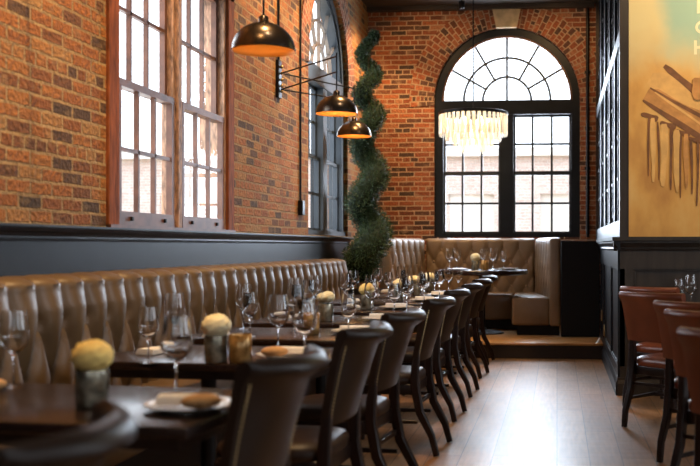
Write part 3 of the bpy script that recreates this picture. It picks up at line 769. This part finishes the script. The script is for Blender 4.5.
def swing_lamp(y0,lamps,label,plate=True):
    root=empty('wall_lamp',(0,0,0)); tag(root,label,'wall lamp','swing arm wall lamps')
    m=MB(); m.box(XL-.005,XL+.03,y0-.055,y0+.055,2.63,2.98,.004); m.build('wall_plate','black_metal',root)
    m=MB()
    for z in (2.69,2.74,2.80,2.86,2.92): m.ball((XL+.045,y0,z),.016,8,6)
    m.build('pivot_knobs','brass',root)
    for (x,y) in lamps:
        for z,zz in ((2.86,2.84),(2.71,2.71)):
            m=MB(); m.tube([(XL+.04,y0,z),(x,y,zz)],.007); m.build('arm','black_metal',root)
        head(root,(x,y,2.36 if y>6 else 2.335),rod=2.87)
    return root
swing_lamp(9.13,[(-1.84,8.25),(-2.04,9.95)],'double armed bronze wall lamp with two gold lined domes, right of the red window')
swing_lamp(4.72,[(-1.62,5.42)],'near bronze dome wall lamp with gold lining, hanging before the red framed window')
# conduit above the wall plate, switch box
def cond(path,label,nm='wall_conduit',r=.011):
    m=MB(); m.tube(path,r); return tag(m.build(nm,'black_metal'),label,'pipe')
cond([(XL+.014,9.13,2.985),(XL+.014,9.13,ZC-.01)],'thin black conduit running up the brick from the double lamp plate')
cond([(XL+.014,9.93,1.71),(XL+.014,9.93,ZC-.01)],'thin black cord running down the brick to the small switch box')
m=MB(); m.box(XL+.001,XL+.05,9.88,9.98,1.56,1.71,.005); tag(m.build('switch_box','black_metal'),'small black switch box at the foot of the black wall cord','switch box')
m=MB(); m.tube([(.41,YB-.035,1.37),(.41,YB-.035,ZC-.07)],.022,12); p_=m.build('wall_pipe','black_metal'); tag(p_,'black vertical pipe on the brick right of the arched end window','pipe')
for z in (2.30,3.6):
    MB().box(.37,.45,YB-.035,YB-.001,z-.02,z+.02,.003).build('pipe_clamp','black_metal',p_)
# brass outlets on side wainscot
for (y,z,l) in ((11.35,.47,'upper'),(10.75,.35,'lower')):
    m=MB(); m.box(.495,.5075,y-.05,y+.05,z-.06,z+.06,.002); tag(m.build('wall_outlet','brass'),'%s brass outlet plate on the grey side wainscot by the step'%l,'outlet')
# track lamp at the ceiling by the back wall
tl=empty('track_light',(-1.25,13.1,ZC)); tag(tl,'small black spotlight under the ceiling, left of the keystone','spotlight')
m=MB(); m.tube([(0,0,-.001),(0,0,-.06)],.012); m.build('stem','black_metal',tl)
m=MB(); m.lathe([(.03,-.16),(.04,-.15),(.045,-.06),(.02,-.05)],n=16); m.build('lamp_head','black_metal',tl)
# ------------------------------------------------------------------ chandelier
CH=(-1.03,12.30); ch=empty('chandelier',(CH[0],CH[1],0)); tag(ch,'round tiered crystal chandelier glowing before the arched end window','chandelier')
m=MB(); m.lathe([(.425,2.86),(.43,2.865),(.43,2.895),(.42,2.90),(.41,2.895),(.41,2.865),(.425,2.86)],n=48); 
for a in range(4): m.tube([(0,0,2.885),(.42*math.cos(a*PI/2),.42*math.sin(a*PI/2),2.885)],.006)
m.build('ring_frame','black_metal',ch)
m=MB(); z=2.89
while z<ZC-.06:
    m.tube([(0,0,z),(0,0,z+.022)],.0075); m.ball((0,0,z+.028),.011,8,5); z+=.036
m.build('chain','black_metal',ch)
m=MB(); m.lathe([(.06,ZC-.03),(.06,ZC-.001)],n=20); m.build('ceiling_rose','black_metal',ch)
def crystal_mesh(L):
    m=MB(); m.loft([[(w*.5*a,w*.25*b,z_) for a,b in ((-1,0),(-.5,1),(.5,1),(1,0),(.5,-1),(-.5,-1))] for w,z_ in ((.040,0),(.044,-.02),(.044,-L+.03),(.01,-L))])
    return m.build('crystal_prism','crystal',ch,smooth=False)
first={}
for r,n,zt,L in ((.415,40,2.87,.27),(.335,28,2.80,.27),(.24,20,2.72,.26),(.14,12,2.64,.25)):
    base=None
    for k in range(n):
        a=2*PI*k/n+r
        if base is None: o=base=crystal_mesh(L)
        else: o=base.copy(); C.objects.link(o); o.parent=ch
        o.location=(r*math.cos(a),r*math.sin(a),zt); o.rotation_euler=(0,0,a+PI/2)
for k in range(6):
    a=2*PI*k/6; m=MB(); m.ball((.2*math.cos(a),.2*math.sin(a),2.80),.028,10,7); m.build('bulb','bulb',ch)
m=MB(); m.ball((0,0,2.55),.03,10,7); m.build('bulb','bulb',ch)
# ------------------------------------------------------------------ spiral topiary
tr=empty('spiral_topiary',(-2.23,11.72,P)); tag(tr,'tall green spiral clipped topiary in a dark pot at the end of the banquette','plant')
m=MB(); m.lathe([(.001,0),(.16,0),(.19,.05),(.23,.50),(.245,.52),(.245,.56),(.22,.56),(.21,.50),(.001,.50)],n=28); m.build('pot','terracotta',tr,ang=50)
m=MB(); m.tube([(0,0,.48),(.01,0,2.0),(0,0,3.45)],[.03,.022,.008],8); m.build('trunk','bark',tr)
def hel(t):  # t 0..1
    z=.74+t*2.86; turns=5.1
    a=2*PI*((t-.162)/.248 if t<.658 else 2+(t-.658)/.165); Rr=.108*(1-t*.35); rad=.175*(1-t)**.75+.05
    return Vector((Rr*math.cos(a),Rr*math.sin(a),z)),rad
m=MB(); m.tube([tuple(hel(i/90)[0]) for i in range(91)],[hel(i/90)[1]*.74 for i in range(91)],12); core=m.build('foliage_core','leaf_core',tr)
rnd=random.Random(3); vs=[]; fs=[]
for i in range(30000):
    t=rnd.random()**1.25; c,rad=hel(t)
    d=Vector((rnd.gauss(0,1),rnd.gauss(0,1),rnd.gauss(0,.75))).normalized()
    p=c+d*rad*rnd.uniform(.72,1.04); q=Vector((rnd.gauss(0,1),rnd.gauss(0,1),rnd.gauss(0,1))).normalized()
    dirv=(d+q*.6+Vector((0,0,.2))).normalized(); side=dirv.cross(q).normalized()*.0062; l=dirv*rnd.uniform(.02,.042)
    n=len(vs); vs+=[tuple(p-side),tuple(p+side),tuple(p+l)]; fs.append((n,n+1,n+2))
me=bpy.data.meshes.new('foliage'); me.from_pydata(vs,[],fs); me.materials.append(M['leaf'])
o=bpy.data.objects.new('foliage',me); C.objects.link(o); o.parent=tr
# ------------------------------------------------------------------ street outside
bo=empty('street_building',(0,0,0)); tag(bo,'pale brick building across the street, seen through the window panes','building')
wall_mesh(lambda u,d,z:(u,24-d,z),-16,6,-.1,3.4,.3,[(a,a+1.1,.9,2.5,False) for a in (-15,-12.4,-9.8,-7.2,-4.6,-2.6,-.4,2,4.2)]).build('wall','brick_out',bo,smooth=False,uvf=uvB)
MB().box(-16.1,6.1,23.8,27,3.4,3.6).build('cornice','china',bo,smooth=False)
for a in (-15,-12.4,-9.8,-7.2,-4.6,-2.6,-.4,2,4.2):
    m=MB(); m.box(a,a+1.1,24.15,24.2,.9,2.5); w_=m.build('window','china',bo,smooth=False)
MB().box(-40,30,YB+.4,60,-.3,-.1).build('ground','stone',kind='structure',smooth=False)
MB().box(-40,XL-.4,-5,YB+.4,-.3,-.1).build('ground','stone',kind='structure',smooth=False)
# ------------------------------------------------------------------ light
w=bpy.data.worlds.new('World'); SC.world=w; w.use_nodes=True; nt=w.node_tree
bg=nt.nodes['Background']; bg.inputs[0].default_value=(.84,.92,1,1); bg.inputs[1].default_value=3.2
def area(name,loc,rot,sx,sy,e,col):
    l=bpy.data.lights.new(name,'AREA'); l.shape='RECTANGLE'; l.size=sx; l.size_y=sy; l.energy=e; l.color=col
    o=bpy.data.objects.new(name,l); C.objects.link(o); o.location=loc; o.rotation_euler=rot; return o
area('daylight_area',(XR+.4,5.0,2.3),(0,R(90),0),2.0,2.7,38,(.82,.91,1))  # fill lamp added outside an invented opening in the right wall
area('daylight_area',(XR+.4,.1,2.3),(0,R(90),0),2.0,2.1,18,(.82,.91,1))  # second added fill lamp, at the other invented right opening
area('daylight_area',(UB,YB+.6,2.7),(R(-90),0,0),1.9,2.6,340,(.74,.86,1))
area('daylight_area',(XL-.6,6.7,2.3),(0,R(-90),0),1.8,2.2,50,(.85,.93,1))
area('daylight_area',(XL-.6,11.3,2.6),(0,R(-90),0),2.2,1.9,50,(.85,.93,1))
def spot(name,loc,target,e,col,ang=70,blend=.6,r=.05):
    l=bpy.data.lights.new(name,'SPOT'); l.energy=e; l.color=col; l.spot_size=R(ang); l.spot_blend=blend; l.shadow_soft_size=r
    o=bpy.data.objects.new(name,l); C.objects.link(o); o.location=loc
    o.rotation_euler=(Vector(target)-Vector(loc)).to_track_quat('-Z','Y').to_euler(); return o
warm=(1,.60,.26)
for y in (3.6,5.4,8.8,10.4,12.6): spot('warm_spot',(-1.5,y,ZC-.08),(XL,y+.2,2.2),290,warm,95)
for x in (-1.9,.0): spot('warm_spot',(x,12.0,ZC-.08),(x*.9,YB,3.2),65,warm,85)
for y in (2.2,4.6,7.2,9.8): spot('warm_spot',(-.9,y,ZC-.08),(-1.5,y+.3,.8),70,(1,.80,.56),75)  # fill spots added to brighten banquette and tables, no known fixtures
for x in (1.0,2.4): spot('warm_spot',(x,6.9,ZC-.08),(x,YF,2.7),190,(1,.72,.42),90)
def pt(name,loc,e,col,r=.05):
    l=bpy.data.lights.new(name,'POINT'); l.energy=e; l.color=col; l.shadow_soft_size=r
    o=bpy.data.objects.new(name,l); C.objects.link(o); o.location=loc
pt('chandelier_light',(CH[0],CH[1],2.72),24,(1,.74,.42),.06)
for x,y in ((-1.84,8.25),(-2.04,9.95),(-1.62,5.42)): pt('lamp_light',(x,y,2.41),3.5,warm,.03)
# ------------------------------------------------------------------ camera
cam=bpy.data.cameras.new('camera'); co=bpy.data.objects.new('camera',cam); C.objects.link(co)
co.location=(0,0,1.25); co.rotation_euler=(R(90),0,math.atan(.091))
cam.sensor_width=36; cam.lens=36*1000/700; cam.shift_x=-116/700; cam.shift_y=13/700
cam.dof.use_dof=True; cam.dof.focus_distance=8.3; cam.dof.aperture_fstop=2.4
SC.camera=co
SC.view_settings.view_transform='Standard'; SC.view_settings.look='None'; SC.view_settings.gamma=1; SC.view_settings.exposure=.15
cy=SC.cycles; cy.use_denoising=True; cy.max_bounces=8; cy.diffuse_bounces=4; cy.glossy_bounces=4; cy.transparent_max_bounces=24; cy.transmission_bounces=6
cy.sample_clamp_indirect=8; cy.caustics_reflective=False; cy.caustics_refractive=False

_Exercise_. Say how many lines in this listing hold the string "tube", giving the count and nothing more.

_Result of this task_. 8